In his book, Waking Up, Charles Tart points out that most people, especially in the West, aren’t taught self-observation skills at an early age. What if we had spent as much time learning how to observe ourselves as we spent learning how to read?
I’m a fanatical reader, so I don’t say this lightly, but maybe self-observation skills are even more valuable than reading skills. In many ways, reading helps open up the outer world to us, but self-observation opens up our own inner world—which is no less vast, really.
These are a few things Tart has to say about self-observation.
It’s All Grist for the Mill
In its most general form, the practice of self-observation is simply a matter of paying attention to everything, noticing whatever happens, being open-mindedly curious about all that is going on. This everything will almost always be a mixture of perceptions of external events and your internal reactions to them. You should drop all a priori beliefs about what you should be interested in, what is important and not important. Whatever is is an appropriate focus for observation.
Three Ways to Pay Attention
This open-minded attention must be more than just intellectual attention. Remember that we are three-brained beings. Thus the attention we should strive to pay to our world and our selves is an emotional attention and a body attention as well as an intellectual attention.
Above All, Be Curious
The practice of self-observation…is the practice of being curious, along with a commitment to do your best to observe and learn whatever is there, regardless of your preferences or fears.
I have to keep reminding myself to stay curious about what is going on around me and within me. And also to stay curious about my own actions and reactions. It’s so much harder for me to get sucked into the drama, the compulsions, and the autopilot behavior when I’m able to maintain an attitude of curiosity about everything that’s happening.
My usual modus operandi is probably the same as everyone else’s. I operate on the assumption that there’s a way things should be and when things are going the way they should be going, all’s well. But more often than not, things do not go the way I think they should. And people do not behave the way I think they should. Even I don’t behave the way I think I should. And don’t get me started on the weather!
As an 8, when things are not going as I expect them to go, my resistance kicks in. That’s a perfect opportunity to wake up and pay attention. When I’m able to do that, I feel much lighter and more expansive. When I don’t or can’t do it, I dig myself deeper into my resistance. No good ever comes of that.
What kicks in for you when things aren’t going your way?
If I want to use the moments when my expectations rub up against the edge of reality to wake up, I have to have the intention to do so.
The practice of self-observation begins with a desire and resolution on your part: “I want to know what really is, regardless of how I prefer things to be.”
As per my previous post, self-observation is not for wimps. It isn’t easy to let go of our preconceived ideas about how the world should work. It’s hard to give up having a temper tantrum when we don’t get our way. Growing up can be painful at times.

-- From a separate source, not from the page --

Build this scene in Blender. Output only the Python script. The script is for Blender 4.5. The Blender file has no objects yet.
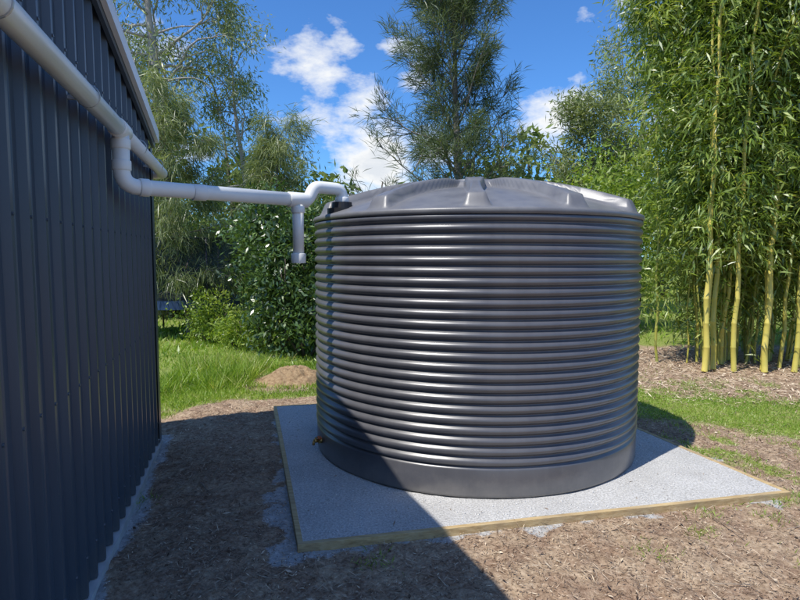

If you diligently practice self-observation, you will see much that his painful and much that is joyful, but seeing more of reality will turn out to be highly preferable to living in fantasy. You will begin creating “something” in yourself, a quality, a function, a skill, akin to learning how the controls of your automated airliner work. And you will be pleasantly surprised at how much more there is to life.
Kelly Kuhn says
This is particularly timely for me, and I really appreciate it. I’ve been more mindful about my eating, relationship to food, and thoughts about my body. The observer in me has been pointing out how much I have lived by the story, and – thankfully without judgment – I’ve been questioning whether that story applies anymore. It hasn’t so far.
Self-observation is a life-long process, providing unlimited gifts.
Thanks for your words.
Joycelyn says
Thanks for your thoughtful comment, Kelly. I agree that self-observation is a lifelong process that exposes many stories we live by–but which are no longer useful or even true.